Bridging the gap

Structured products distribution in the US is changing, as investment banks begin to offer their products to external securities brokers and dealers. Amanda Lee looks at recent developments, including the Merrill Lynch and FIS partnership

Change is in the air for structured products in the US. Investment banks are now offering their products to external securities brokers and dealers, and following the partnership earlier this year between JP Morgan and Fidelity, Merrill Lynch is from this month set to distribute its products via Fixed Income Securities (FIS), a US-based broker-dealer and registered investment adviser.

Such partnerships are unsurprising considering that increasing numbers of retail investors are buying structured products from financial advisers. Under the partnership between FIS and Merrill Lynch's Global Markets and Investment Banking division, FIS will distribute Merrill Lynch's financial products to registered investment advisors (RIAs) and independent broker-dealers (IBDs).

"Wall Street has traditionally closed the door to external RIAs and IBDs," says Randal Pegg, first vice-president of FIS in New York. "If you want to sell Merrill Lynch's products, you have to be a Merrill Lynch broker."

But Pegg says this state of affairs is changing. More and more RIAs and IBDs are adding structured products to their clients' portfolios. "Wall Street is beginning to see the value in reaching out to the growing market of retail structured products," he says. "We see a movement towards open-architecture business models."

Merrill Lynch distributed more than $4 billion of structured products in the US in 2005. "It has established itself as the largest issuer of structured products in the US," Pegg says, adding that products will be distributed to FIS's existing 30,000 registered representatives. "Our target is to attract more RIAs and IBDs with Merrill Lynch's offerings," he says.

Initially, FIS will be focusing on distribution, but under the agreement Merrill Lynch will also provide traditional equity and debt investment securities, such as convertible bonds, preferred stocks and government agency issues.

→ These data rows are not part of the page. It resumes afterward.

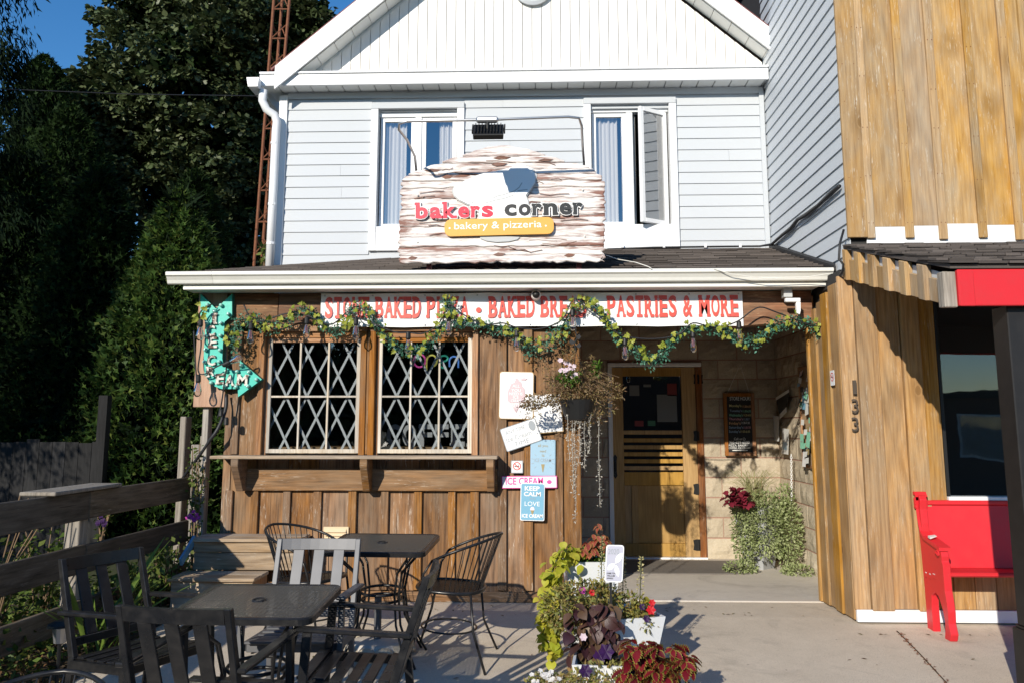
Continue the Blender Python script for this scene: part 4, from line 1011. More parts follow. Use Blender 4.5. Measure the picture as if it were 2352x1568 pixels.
def carved_word(word, xa, xb, zb, zt, mat):
    pa, pb = zc(xa, zb), zc(xb, zb); W_ = pb.x-pa.x; H_ = zc(0,zt).z-zc(0,zb).z
    adv = [ADV.get(c, 1.0) for c in word]; u = W_/sum(adv); x = 0
    for c, a in zip(word, adv):
        h_ = H_ if (c in 'bk' or word == 'corner') else H_*.70
        o = pa+ux*x; o.y = SF-.016
        m = MB(); slab_letter(m, c, o-ux*.006-uy*.006, a*u+.012, h_+.012, ux, uy, .012, .075, h_*.2+.012)
        lt = m.build('letter', M['signwhite'], sg)
        m = MB(); slab_letter(m, c, o-Vector((0,.004,0)), a*u, h_, ux, uy, .004, .035, H_*(.15 if word != 'corner' else .19))
        m.build('letter_face', M[mat], lt)
        x += a*u
carved_word('bakers', 205, 1075, 868, 688, 'signred'); carved_word('corner', 1178, 2055, 838, 708, 'signblack')
for px_, py_ in ((985, 612), (1330, 600)):
    p = at(px_, py_, SY+.05); box('foot_bracket', M['roofred'], sg, p.x-.02, p.x+.02, SY+.05, SY+.09, sz0-.06, sz0+.15)
# floodlight on a bent conduit over the sign
fl = thing('sign_light', at(1120, 290, 5.9), 'black floodlight hung from a bent conduit above the carved sign', 'floodlight')
path = [at(957,400,6.54), at(953,360,6.35), at(935,322,6.1), at(916,298,5.95), at(917,285,5.9), at(935,279,5.9), at(1120,276,5.9), at(1305,269,5.9), at(1330,272,5.92), at(1336,290,5.99), at(1338,330,6.3), at(1342,384,6.54)]
MB().tube(path, .0105, 8).build('conduit', M['steel'], fl, smooth=True)
jb = at(1119, 276, 5.9)
MB().box(jb.x-.085, jb.x+.085, 5.875, 5.925, jb.z-.022, jb.z+.022).build('junction_box', M['steel'], fl, .012)
MB().tube([(jb.x+.005, 5.9, jb.z-.02), (jb.x+.005, 5.9, jb.z-.075)], .014, 8).build('swivel', M['iron'], fl)
lc = at(1122, 303, 5.9); rot = Matrix.Rotation(R(-38), 3, 'X')
def lb(nm, x0, x1, y0, y1, z0, z1, m='iron', bv=.004):
    b = MB().box(x0, x1, y0, y1, z0, z1); b.v = [Vector((lc.x, 5.9, lc.z))+rot @ p for p in b.v]; return b.build(nm, M[m], fl, bv)
lb('lamp_body', -.115, .115, -.02, .025, -.075, .075); lb('lamp_glass', -.10, .10, .0255, .028, -.06, .06, 'signgrey', 0)
for i in range(9): lb('cooling_fin', -.10+i*.024, -.094+i*.024, -.045, -.0205, -.06, .06)
lb('bracket_arm', -.128, -.117, -.015, .012, -.02, .09); lb('bracket_arm', .117, .128, -.015, .012, -.02, .09)
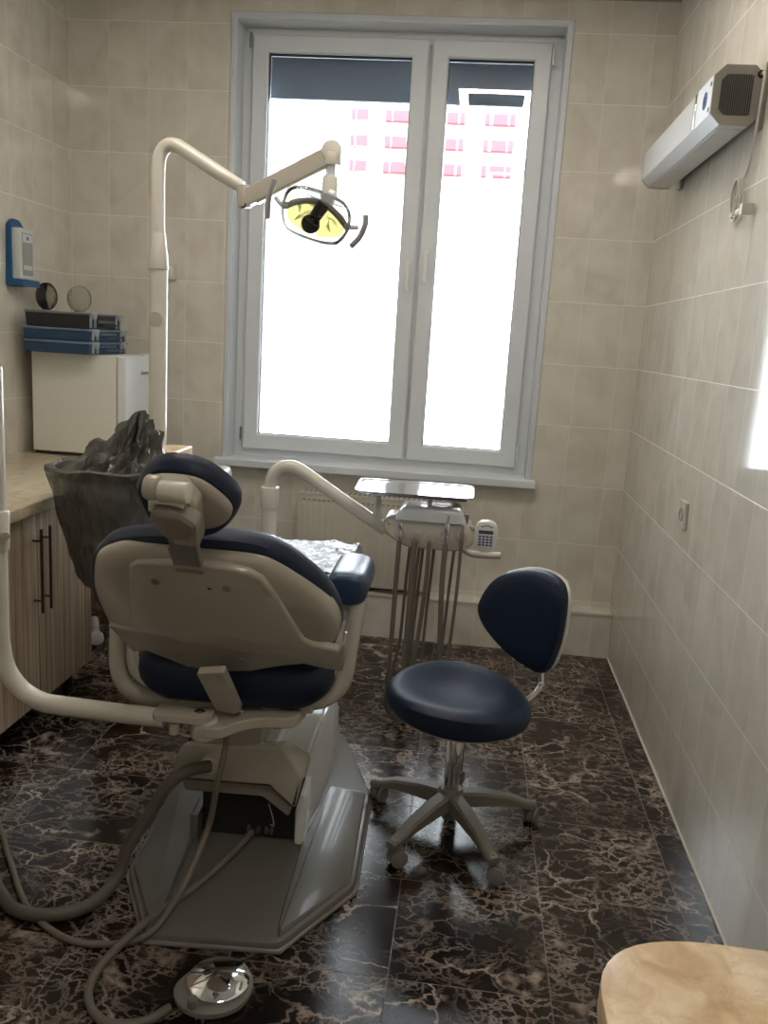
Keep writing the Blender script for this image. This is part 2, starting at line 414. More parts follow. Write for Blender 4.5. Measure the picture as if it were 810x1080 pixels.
def frame_bm(x0, x1, z0, z1, w, y0, y1, bev=.004):
    """mitred rectangular frame as one closed ring section"""
    b = B(); e = bev; sec = [(0, y0+e), (e, y0), (w-e, y0), (w, y0+e), (w, y1), (0, y1)]
    rings = []
    for o_, y in sec: rings.append([b.verts.new((x, y, z)) for x, z in ((x0+o_, z0+o_), (x1-o_, z0+o_), (x1-o_, z1-o_), (x0+o_, z1-o_))])
    for k in range(len(rings)):
        a, c = rings[k], rings[(k+1) % len(rings)]
        for i in range(4): b.faces.new((a[i], a[(i+1) % 4], c[(i+1) % 4], c[i]))
    return b
frame_bm0 = frame_bm
# ------------------------------------------------------------------ the room
XL, YB, YN, ZC = -2.917, 4.37, -1.25, 3.112
def quadbox(name, lo, hi, mat): return obj(name, box(B(), lo, hi), mat, None, False, 'structure')
quadbox('floor', (XL-.1, YN-.1, -.1), (.1, YB+.3, 0), 'floor')
quadbox('ceiling', (XL-.1, YN-.1, ZC), (.1, YB+.3, ZC+.1), 'ceil')
quadbox('wall_left', (XL-.12, YN, 0), (XL, YB, ZC), 'wally')
quadbox('wall_right', (0, YN, 0), (.12, YB, ZC), 'wally')
quadbox('wall_near', (XL-.1, YN-.12, 0), (.1, YN, ZC), 'wallx')
ox0, ox1, oz0, oz1 = -2.065, -.488, .872, 3.005
bm = B()
for lo, hi in (((XL-.1, YB, 0), (ox0, YB+.3, ZC)), ((ox1, YB, 0), (.1, YB+.3, ZC)), ((ox0, YB, 0), (ox1, YB+.3, oz0-.04)), ((ox0, YB, oz1), (ox1, YB+.3, ZC))):
    box(bm, lo, hi)
obj('wall_back', bm, 'wallx', None, False, 'structure')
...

FIS will begin with more conservative offerings, such as principal-protected products. "We will focus on the main asset classes such as interest rates, credit, equity, commodities, foreign exchange and hybrids," Pegg says. "Other than principal-protected investments, we will also provide leveraged, access and yield-enhancing products."

Bespoke products

What's more, the partnership with Merrill Lynch means that FIS will be able to provide bespoke products. "We can also offer customised products for a level of investment," Pegg says. "High-net-worth investors are looking for quality offerings. Our goal is to empower these representatives to more effectively compete for the high-net-worth client base by providing access to timely offerings from Merrill Lynch."

But Pegg says not all representatives are interested in recommending structured investments. "Many investment advisers view these products as risky and we hope to alleviate this misconception through a vigorous and thorough educational process," he says.

FIS is to provide the relevant training. "We provide the representatives and IBDs with competitive products and, more importantly, focus on educating them about products, investment disciplines and strategies, risk and reward scenarios and investor suitability," he says.

In 2005 alone there was a 16% rise in the number of new issues, with almost $50 billion of structured products launched in the US. So it comes as no surprise that FIS is not the only broker-dealer that has an exclusive partnership with an investment bank.

Fidelity Brokerage Company, part of Fidelity Investments, is to distribute products structured by JP Morgan. JP Morgan will become the primary provider of new issue equity and fixed-income products to Fidelity's brokerage clients, including its retail customers, who hold approximately 10.7 million accounts.

This means JP Morgan's products will be distributed to more than 3,000 registered investment advisers and more than 350 broker-dealer firms with 65,000 individual brokers, through Fidelity's clearing business, National Financial. These products were previously distributed to institutions, hedge funds, and high-net-worth investors through the JP Morgan private bank.

The fact that both Merrill Lynch and JP Morgan have formed partnerships with external distributors means that the US market is finally, as expected, making strides towards achieving open architecture. And investment banks will be competing head-to-head with their proprietary offerings.

Investors will be offered a range of products by different issuers from their financial advisers and broker-dealers. "We will be also distributing products to TD Waterhouse and other large custodians," says Pegg. TD Waterhouse is a US-based registered investment adviser and broker-dealer. It also offers many products provided by Fidelity.

Although Fidelity in the US will be starting to distribute structured products, a London-based spokeswoman at Fidelity International confirmed that the investment manager will not be distributing structured products in Europe and Asia.